Feel free to check out my work - www.robertmeredithblog.com

So, yeah any more advances on which processor to get?

As a couple of people mentioned, Lightroom doesn't use the GPU and my PS use won't be enough to test the GPU. They also don't use hyper threading so I can't see any justification for going all the way up to the i7 unless? Is it worth me spending an extra $250 to get the 3.4Ghz over the 3.2Ghz (this as standard would include the increased graphics card with 2GB)? Will this ensure more longevity or is it a negligible increase that I won't notice & I'd be better just spending that money on some RAM?

Thanks all
Rob
 
Would it make sense for me to get a mini as a replacement "processor" that drives my main display, then use the Pro connected via gigabit ethernet as a file server for the pictures? I could let the Pro continue to drive the other 3 displays, using VNC or something similar to display virtual screens for the mini?

The Mini can drive two displays, one 24" (HDMI) and one 27" (Mini DisplayPort).

From what I understand a mac mini & decent monitor would cost me about the same?

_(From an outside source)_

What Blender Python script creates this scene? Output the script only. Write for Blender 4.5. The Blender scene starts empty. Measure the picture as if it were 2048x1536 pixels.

Yes, but the Mini would be easier to upgrade RAM and install a second drive (e.g., SSD) for a Fusion drive. Mine has a 1.5 TB spinning drive and a 240 GB SSD that are initialized as a single Fusion volume. I also have two external drives (3 TB each) connected by Firewire 800. It's nice and speedy.

So, yeah any more advances on which processor to get?

The weakest link will be the hard drive, so if you can afford it, fastest cpu, SSD and 16 GB of RAM.